-- START OF Material for the task --

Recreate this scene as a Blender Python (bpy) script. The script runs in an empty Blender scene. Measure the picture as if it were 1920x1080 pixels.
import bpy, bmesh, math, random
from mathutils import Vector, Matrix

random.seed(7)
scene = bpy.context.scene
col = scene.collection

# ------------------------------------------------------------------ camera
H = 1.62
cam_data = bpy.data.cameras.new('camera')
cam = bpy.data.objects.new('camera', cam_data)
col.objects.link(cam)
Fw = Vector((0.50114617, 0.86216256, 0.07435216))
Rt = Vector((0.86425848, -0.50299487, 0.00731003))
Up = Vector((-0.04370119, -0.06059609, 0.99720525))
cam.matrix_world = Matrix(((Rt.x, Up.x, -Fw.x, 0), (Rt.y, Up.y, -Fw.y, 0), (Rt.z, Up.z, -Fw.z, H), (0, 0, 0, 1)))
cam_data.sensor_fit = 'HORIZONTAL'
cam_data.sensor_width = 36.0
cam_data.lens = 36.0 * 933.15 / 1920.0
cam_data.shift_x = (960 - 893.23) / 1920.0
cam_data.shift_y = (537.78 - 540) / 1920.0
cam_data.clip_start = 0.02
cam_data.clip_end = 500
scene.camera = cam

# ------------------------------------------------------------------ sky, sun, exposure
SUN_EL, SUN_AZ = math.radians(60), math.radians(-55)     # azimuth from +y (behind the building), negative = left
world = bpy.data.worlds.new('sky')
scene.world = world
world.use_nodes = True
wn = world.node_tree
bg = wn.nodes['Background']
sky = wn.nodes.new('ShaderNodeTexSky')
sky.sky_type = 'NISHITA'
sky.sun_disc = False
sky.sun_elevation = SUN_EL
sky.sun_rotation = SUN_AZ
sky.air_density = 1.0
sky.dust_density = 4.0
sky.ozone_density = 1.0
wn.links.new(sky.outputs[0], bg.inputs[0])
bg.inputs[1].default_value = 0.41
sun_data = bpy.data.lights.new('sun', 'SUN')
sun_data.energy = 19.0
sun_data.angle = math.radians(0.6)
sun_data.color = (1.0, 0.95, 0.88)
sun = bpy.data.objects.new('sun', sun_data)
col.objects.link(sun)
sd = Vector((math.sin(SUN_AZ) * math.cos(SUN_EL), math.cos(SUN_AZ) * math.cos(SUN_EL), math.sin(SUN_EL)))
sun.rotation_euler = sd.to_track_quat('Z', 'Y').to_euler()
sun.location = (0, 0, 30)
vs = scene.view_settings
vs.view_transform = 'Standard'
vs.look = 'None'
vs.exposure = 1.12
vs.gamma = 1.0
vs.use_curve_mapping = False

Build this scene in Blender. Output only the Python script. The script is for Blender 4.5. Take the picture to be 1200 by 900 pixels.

-- END OF Material for the task --

#### Written request:
Up to and including the line that holds "scene.camera = cam", reproduce the records above exactly from their first line, and give nothing else.

#### Complete answer:
Recreate this scene as a Blender Python (bpy) script. The script runs in an empty Blender scene. Measure the picture as if it were 1920x1080 pixels.
import bpy, bmesh, math, random
from mathutils import Vector, Matrix

random.seed(7)
scene = bpy.context.scene
col = scene.collection

# ------------------------------------------------------------------ camera
H = 1.62
cam_data = bpy.data.cameras.new('camera')
cam = bpy.data.objects.new('camera', cam_data)
col.objects.link(cam)
Fw = Vector((0.50114617, 0.86216256, 0.07435216))
Rt = Vector((0.86425848, -0.50299487, 0.00731003))
Up = Vector((-0.04370119, -0.06059609, 0.99720525))
cam.matrix_world = Matrix(((Rt.x, Up.x, -Fw.x, 0), (Rt.y, Up.y, -Fw.y, 0), (Rt.z, Up.z, -Fw.z, H), (0, 0, 0, 1)))
cam_data.sensor_fit = 'HORIZONTAL'
cam_data.sensor_width = 36.0
cam_data.lens = 36.0 * 933.15 / 1920.0
cam_data.shift_x = (960 - 893.23) / 1920.0
cam_data.shift_y = (537.78 - 540) / 1920.0
cam_data.clip_start = 0.02
cam_data.clip_end = 500
scene.camera = cam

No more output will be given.